5/16/18 The contrast between what was happening inside and outside of the US Embassy in Israel a few days ago is a perfect illustration of our current state of alternative realities. It is difficult to draw conclusions from the various media outlets.  Here is an Authentic Voice:  Israeli and Art to Change the World’s Shira Richter shares her experiential view on what it is like to be a mother in Israel’s current political climate:

(Snip from Barbara)

I Love My Name

My name is Shira Miriam Richter.

Each name has a deep meaning for me. “Shira” in Hebrew, means “The song of God.” “Miriam” has several meanings: Biblical Miriam was a prophetess, a woman in a patriarchal era with ideas which challenged the status quo. She does not accept reality as the final answer, she challenges, initiates, leads, she opposes cruelty and power dynamics. She is a dancer, a drummer, an artist, a midwife, an activist who saved her own baby brother from death, and then made sure he became of royal status, and she also stood up to  her own personal patriarchs- her father and brother.
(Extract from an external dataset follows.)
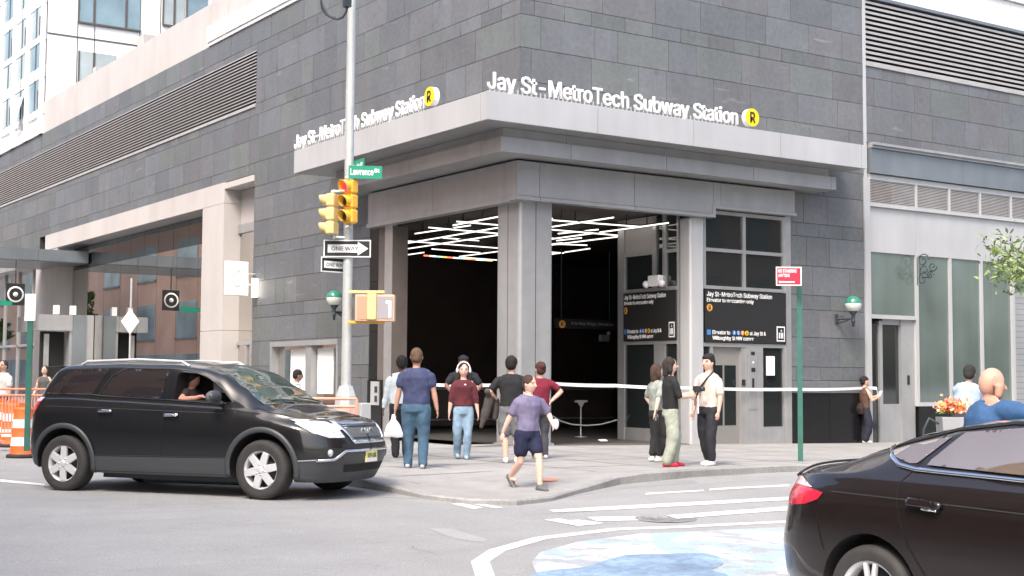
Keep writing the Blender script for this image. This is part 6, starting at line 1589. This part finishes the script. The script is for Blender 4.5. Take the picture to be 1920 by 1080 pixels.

Like most opinionated women in the bible, she was also punished for wanting a piece of the ‘power pie’. The name Miriam was given to me because it belongs to my paternal grandmother, whom I never met, whom I know very little about. This means her value was unacknowledged.

“Richter” is the family name from my father’s side of the family, which means – judge, or justice.

I love my name because it embodies art, creativity, spirituality, women’s activism, and justice – several themes that represent who I am: A feminist artivist who specializes in the status of women and mothers in the socio-political-economic context and sphere. I am an artist researcher.